- Rows from a 3D scene dataset:
#####

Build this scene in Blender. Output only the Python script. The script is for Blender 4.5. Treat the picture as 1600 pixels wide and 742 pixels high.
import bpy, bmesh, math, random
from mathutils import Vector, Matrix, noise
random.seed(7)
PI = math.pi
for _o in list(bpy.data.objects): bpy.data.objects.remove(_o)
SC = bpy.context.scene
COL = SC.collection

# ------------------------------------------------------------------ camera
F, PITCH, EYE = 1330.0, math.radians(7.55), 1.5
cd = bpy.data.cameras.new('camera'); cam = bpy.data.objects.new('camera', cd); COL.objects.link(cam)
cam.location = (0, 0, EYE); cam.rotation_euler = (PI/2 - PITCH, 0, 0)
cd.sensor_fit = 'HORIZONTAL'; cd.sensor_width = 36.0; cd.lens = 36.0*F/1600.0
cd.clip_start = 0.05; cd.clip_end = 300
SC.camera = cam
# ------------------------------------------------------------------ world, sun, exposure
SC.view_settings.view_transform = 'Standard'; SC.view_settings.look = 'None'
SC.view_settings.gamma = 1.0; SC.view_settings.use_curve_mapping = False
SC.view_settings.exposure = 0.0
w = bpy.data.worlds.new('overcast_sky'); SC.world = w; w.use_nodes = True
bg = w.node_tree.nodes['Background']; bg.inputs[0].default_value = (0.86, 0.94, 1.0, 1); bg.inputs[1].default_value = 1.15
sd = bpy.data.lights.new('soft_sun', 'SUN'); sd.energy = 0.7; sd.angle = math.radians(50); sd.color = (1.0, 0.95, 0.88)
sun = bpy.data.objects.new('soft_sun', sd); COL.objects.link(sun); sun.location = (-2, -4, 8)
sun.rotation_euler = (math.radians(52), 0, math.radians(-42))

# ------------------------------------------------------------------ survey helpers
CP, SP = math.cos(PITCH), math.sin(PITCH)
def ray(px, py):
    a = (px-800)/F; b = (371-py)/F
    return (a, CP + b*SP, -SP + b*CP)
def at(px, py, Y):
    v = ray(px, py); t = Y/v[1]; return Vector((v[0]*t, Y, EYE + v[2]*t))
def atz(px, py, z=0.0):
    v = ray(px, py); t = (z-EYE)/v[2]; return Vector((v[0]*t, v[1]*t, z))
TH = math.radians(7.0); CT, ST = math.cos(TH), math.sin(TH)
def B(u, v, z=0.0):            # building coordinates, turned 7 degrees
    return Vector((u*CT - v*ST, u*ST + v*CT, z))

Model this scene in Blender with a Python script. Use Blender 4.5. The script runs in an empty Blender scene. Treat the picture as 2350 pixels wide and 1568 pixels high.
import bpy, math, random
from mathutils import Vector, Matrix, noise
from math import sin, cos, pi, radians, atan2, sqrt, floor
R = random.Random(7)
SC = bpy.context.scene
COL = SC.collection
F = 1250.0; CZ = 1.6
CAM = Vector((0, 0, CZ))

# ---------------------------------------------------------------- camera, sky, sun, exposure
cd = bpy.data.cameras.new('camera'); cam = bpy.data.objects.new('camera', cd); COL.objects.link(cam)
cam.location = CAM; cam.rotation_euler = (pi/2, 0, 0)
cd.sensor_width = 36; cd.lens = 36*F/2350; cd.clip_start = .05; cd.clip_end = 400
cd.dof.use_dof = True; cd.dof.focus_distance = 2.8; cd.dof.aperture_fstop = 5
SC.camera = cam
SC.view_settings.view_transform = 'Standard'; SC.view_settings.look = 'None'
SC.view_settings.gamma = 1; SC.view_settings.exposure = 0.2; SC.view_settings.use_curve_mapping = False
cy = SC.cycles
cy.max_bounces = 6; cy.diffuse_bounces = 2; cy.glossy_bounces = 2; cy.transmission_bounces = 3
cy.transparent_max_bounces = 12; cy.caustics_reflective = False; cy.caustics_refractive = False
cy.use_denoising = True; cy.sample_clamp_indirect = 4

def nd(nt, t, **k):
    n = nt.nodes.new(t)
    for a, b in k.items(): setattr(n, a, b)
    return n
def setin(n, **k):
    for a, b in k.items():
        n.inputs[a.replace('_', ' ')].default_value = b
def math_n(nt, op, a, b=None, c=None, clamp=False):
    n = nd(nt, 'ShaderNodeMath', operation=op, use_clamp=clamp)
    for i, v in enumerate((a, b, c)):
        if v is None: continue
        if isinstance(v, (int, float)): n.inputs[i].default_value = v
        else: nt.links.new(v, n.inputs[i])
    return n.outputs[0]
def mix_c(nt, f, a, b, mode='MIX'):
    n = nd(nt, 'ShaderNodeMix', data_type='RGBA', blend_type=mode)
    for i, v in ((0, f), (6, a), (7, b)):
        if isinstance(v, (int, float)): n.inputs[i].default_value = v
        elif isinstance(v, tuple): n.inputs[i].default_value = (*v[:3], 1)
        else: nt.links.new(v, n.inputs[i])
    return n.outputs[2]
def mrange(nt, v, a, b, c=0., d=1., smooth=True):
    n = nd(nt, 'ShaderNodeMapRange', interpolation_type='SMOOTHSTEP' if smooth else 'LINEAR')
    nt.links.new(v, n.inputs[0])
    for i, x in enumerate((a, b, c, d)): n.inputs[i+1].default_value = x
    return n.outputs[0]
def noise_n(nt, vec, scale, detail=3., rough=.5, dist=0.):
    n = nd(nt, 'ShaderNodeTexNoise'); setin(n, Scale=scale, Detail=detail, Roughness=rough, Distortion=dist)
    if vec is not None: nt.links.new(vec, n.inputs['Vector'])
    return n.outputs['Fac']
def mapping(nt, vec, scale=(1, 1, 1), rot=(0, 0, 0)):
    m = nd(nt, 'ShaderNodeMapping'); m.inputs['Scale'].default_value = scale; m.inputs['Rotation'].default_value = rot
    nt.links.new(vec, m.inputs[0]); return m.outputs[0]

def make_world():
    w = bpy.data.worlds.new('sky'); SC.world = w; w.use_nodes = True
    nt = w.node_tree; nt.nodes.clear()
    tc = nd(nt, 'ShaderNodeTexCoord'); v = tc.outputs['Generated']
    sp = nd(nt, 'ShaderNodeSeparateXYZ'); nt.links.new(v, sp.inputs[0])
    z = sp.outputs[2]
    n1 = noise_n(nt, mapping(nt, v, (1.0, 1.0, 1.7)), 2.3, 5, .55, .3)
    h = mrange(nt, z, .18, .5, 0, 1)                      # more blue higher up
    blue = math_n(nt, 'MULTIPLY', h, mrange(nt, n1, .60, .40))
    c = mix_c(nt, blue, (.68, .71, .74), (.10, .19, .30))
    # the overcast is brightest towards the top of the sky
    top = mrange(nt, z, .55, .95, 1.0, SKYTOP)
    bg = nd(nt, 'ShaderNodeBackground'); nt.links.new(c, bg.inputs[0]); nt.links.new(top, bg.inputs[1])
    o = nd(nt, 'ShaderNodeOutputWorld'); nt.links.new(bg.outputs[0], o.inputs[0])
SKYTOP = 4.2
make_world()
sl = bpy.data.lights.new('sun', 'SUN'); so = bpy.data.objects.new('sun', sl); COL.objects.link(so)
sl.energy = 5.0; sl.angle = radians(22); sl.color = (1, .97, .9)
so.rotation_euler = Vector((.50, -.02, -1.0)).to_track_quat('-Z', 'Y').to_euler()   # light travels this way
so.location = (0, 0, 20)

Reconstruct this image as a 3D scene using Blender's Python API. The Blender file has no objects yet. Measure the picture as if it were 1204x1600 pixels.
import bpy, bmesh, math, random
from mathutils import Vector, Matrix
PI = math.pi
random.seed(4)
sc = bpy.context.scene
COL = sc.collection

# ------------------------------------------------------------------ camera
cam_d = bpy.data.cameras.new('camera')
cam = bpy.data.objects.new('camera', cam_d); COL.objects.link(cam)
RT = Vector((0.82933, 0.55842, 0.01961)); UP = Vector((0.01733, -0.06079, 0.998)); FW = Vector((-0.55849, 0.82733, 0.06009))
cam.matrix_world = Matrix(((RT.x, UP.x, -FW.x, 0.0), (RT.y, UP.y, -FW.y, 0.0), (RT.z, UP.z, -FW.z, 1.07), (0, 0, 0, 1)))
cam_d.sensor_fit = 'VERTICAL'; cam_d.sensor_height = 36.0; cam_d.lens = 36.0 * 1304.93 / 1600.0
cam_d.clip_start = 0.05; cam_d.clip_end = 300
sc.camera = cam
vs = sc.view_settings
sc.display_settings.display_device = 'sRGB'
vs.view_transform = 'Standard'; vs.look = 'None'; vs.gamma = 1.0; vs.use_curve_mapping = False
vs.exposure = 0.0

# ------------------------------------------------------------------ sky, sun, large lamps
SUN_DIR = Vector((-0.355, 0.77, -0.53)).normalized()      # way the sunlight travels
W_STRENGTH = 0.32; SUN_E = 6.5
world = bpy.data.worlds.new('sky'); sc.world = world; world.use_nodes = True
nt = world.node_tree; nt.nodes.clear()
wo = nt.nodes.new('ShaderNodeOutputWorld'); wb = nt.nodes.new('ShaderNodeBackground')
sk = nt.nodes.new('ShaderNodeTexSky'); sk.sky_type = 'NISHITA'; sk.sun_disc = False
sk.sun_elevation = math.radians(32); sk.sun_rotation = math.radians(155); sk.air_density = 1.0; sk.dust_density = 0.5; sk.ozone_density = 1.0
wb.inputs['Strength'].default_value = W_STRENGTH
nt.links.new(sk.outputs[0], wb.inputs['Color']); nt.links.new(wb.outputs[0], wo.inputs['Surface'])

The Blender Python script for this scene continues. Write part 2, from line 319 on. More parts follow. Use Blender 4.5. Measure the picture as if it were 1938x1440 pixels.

#####

Taking the records above, retype every line from the one with "Model this scene" down to the one with "CAM = Vector((0, 0, CZ))", exactly and with nothing else.

- Answer:
Model this scene in Blender with a Python script. Use Blender 4.5. The script runs in an empty Blender scene. Treat the picture as 2350 pixels wide and 1568 pixels high.
import bpy, math, random
from mathutils import Vector, Matrix, noise
from math import sin, cos, pi, radians, atan2, sqrt, floor
R = random.Random(7)
SC = bpy.context.scene
COL = SC.collection
F = 1250.0; CZ = 1.6
CAM = Vector((0, 0, CZ))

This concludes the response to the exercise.